Set exercise:
From the listing that follows, reproduce only the lines from the one holding "What Blender Python" through the one holding "C.view_settings.use_curve_mapping = False", both included, with no pictures.

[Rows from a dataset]

— BEGIN —

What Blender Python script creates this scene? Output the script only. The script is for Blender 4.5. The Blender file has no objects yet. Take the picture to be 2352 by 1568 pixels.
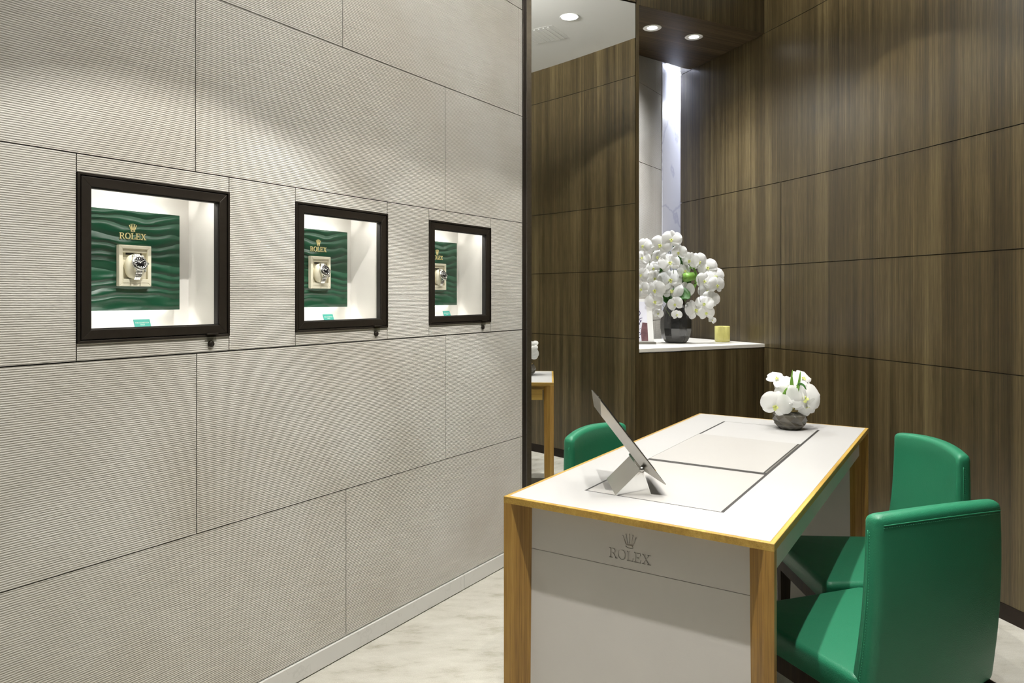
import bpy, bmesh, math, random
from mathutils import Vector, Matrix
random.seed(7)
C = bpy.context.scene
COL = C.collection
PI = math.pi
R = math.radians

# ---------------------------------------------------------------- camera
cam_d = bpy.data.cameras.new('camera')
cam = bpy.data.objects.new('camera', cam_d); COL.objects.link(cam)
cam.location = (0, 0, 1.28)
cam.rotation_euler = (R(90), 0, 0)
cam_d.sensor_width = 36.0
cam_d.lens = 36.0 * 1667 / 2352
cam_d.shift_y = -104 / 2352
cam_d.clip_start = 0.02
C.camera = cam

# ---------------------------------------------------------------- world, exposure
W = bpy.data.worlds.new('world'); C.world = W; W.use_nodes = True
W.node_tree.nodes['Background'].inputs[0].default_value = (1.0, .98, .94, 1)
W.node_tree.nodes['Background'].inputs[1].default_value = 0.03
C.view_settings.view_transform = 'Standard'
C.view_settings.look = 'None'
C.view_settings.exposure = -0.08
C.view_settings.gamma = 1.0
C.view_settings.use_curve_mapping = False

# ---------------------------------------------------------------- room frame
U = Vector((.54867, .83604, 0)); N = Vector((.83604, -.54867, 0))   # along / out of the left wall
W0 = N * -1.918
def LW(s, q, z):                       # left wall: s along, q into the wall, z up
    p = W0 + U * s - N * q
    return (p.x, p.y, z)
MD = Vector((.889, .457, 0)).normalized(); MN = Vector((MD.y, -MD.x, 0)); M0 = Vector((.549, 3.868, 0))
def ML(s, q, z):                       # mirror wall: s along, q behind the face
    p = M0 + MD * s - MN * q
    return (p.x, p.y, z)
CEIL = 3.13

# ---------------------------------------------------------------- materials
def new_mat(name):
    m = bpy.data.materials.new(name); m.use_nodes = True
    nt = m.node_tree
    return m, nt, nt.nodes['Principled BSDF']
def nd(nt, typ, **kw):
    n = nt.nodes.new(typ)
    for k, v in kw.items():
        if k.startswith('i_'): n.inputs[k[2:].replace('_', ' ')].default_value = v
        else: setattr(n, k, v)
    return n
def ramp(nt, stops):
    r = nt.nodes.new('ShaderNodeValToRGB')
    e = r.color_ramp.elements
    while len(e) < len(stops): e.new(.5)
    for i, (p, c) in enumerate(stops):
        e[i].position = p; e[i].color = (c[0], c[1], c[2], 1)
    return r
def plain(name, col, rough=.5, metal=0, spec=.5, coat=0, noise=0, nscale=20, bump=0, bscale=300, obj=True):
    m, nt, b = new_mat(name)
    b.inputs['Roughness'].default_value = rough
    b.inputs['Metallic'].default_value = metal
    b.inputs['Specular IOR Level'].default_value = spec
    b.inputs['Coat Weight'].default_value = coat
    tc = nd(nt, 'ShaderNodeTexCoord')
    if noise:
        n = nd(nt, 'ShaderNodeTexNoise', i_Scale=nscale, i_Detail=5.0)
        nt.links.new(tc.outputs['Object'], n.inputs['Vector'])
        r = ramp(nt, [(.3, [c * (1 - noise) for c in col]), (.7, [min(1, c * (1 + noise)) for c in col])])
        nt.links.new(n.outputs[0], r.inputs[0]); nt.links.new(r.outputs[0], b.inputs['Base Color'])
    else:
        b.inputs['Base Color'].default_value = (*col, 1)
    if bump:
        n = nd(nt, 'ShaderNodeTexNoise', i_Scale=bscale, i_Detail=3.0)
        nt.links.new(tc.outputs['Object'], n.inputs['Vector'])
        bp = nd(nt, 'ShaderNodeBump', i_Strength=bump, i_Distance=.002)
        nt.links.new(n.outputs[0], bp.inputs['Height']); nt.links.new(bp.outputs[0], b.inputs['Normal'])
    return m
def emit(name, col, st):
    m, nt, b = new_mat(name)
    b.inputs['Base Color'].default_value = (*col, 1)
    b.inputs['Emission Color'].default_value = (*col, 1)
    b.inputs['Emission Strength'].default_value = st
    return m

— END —
— BEGIN —

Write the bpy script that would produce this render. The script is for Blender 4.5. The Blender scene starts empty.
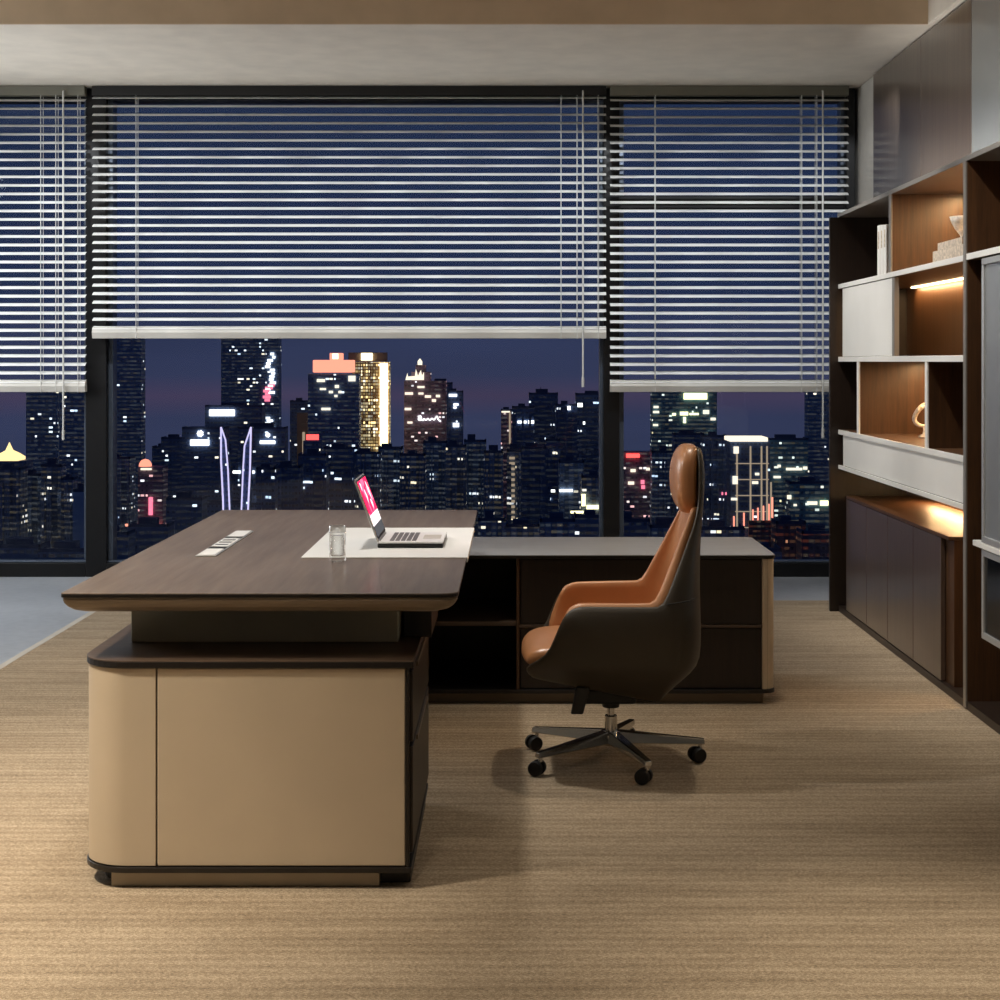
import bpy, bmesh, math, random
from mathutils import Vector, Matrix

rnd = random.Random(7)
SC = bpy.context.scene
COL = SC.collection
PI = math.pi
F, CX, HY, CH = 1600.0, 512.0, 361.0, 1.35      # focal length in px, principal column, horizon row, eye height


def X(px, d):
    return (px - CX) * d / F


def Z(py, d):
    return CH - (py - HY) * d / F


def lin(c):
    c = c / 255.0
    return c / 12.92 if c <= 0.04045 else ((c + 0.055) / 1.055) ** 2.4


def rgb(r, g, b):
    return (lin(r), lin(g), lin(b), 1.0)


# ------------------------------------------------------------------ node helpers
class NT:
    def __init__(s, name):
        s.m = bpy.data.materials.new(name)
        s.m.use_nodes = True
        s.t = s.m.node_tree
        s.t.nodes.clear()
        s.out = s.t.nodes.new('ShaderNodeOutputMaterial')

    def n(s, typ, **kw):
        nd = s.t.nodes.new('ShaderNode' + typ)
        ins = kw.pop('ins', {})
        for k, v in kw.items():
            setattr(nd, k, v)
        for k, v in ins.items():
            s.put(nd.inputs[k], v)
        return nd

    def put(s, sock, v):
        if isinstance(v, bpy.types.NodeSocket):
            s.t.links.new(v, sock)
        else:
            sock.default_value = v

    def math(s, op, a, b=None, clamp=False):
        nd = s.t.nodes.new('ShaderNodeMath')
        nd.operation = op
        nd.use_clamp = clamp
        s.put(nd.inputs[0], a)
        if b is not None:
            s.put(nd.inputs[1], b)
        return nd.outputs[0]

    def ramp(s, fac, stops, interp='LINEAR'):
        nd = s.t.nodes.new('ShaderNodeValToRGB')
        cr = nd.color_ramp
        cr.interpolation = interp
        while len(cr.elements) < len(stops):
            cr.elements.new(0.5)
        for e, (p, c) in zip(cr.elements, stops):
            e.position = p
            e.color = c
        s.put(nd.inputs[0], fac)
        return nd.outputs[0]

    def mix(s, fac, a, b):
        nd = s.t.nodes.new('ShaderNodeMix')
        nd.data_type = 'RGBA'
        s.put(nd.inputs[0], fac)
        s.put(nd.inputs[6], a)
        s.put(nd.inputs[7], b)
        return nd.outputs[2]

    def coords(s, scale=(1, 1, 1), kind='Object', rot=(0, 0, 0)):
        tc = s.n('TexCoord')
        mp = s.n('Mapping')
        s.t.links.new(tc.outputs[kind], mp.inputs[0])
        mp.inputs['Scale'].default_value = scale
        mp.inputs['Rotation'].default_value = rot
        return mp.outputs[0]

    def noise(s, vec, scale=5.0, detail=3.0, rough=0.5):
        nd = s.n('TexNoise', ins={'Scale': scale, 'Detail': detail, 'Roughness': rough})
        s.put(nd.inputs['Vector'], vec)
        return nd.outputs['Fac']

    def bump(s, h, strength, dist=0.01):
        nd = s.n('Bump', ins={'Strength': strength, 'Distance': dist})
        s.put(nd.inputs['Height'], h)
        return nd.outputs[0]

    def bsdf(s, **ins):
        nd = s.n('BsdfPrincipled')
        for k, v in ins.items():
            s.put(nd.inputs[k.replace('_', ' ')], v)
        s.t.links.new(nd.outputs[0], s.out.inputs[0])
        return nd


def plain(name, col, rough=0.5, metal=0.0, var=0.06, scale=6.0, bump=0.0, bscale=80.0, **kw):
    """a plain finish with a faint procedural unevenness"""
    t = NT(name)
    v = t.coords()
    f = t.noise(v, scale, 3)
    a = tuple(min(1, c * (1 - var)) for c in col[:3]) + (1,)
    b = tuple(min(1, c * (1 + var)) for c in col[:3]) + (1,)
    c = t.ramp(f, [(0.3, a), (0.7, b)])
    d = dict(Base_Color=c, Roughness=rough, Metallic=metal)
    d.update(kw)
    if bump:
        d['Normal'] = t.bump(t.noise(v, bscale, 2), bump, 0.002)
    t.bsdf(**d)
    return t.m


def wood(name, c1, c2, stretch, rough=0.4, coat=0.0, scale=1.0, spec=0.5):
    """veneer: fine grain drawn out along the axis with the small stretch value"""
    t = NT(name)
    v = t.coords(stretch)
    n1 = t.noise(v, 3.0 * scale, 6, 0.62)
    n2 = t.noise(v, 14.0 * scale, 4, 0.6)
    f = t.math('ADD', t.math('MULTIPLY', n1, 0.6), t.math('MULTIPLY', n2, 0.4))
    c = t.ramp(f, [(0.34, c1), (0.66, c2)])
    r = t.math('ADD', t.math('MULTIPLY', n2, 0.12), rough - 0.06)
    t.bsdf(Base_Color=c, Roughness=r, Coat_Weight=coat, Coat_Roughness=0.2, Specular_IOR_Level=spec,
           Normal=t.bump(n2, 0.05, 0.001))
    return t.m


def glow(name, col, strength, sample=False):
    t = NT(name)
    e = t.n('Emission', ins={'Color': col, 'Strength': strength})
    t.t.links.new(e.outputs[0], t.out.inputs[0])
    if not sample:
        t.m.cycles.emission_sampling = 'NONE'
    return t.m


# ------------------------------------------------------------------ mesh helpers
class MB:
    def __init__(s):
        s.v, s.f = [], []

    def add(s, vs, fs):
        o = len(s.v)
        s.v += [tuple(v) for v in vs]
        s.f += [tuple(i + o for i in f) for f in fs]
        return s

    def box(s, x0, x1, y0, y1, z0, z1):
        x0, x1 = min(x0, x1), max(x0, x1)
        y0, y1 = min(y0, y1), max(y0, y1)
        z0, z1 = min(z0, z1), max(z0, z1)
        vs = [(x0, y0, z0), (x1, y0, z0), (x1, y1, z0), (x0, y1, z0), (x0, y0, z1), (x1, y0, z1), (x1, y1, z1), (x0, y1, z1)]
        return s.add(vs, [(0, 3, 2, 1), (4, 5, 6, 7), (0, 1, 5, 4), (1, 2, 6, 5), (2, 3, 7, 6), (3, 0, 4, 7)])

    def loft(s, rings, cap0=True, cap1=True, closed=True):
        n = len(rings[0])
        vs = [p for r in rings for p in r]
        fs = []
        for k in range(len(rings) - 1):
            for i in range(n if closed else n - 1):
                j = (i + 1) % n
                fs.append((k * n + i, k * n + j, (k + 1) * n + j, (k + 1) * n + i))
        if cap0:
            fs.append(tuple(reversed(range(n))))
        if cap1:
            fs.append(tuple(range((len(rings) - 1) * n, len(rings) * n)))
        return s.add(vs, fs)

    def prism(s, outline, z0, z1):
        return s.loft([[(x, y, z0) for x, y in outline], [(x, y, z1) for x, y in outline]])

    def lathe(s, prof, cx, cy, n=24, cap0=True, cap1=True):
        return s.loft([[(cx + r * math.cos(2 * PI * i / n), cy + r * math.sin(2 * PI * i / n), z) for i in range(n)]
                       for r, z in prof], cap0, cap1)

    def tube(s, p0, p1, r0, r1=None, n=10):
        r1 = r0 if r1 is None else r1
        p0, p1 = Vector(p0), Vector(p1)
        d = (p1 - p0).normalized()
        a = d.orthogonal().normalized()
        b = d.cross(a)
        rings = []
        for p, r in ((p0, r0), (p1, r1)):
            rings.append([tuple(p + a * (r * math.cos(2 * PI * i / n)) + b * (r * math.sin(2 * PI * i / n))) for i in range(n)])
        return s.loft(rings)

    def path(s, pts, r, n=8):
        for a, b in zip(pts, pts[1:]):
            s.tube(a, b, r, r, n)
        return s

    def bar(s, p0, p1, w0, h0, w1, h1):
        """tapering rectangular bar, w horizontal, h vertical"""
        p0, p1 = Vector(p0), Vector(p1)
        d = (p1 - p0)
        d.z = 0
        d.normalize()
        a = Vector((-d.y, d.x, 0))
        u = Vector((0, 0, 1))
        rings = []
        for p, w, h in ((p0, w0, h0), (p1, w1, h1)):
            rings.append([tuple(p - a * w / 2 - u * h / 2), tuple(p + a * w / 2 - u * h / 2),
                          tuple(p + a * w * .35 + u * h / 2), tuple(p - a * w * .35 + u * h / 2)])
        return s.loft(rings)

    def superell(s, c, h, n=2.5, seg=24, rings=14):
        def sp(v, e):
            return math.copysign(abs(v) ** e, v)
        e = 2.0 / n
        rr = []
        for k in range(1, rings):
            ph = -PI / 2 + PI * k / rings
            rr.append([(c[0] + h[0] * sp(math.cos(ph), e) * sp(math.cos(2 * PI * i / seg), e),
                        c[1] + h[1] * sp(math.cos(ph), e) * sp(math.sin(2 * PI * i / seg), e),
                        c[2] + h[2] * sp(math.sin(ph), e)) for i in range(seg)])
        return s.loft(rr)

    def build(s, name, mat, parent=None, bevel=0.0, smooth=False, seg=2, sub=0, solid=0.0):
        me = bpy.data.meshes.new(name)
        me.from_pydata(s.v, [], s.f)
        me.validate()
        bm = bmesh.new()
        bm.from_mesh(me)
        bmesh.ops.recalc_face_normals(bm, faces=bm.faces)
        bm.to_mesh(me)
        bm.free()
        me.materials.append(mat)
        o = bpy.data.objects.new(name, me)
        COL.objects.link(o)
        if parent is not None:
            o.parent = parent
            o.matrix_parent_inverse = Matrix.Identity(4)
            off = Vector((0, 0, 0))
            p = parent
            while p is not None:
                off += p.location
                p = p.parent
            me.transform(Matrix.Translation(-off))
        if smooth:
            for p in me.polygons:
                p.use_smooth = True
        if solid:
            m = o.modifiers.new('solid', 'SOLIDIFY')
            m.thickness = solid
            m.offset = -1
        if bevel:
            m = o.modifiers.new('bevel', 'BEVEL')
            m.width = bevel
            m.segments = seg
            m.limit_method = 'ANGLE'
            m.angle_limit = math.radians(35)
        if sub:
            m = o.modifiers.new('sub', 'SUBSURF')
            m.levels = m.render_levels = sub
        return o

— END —

Completed task:
What Blender Python script creates this scene? Output the script only. The script is for Blender 4.5. The Blender file has no objects yet. Take the picture to be 2352 by 1568 pixels.
import bpy, bmesh, math, random
from mathutils import Vector, Matrix
random.seed(7)
C = bpy.context.scene
COL = C.collection
PI = math.pi
R = math.radians

# ---------------------------------------------------------------- camera
cam_d = bpy.data.cameras.new('camera')
cam = bpy.data.objects.new('camera', cam_d); COL.objects.link(cam)
cam.location = (0, 0, 1.28)
cam.rotation_euler = (R(90), 0, 0)
cam_d.sensor_width = 36.0
cam_d.lens = 36.0 * 1667 / 2352
cam_d.shift_y = -104 / 2352
cam_d.clip_start = 0.02
C.camera = cam

# ---------------------------------------------------------------- world, exposure
W = bpy.data.worlds.new('world'); C.world = W; W.use_nodes = True
W.node_tree.nodes['Background'].inputs[0].default_value = (1.0, .98, .94, 1)
W.node_tree.nodes['Background'].inputs[1].default_value = 0.03
C.view_settings.view_transform = 'Standard'
C.view_settings.look = 'None'
C.view_settings.exposure = -0.08
C.view_settings.gamma = 1.0
C.view_settings.use_curve_mapping = False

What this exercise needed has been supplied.